In London last week for a conference on Yugoslavia, Eagleburger called for tighter sanctions against Serbia, more international monitoring of Serbia's borders and intensified relief efforts. He also pushed for the creation of a permanent negotiating mechanism in Geneva to slog through the messy details standing in the way of a Yugoslav settlement. All these things came to pass, and Eagleburger was pleased by the strong international unity demonstrated. But absent the use of U.S. military force, which he fears could lead to another Vietnam quagmire, none of these steps will guarantee a formula for changing Serb behavior soon, and he knows it. "To a degree I think we're in the midst of a Greek tragedy," he says, "which had a beginning, and somewhere will have an end, and a lot of people are going to die in the meantime. And it's awful."

That may be cold realism.

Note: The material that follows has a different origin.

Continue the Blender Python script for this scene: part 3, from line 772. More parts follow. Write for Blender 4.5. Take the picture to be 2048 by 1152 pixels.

But there are times when realism, a clear-sighted understanding of how things are, shades into fatalism, an assumption that they must stay that way. Eagleburger says he learned from Baker's Middle East diplomacy that persistence in a hopeless task can pay off. But the most interesting paradox about Eagleburger is that a man who is by nature an activist -- a lifelong problem solver who fills up a room with his presence and energy -- also insists that "there are sometimes problems," such as Yugoslavia, "for which there is no immediate solution, and there are sometimes problems for which there is no solution."

His wife notes that "Lawrence is not a worrier. If he thinks he can do something about a problem, he does. If he doesn't, he can compartmentalize it and come back to it." As she admits, "This isn't a completely terrific trait, but it mostly stands him in good stead." At the very least, it makes him suited for what he seems destined to be: a caretaker who will manage foreign policy for a few more months, allow Baker to supply any necessary strategic and political vision from his perch at the White House, and then step aside when the time comes for him to do so.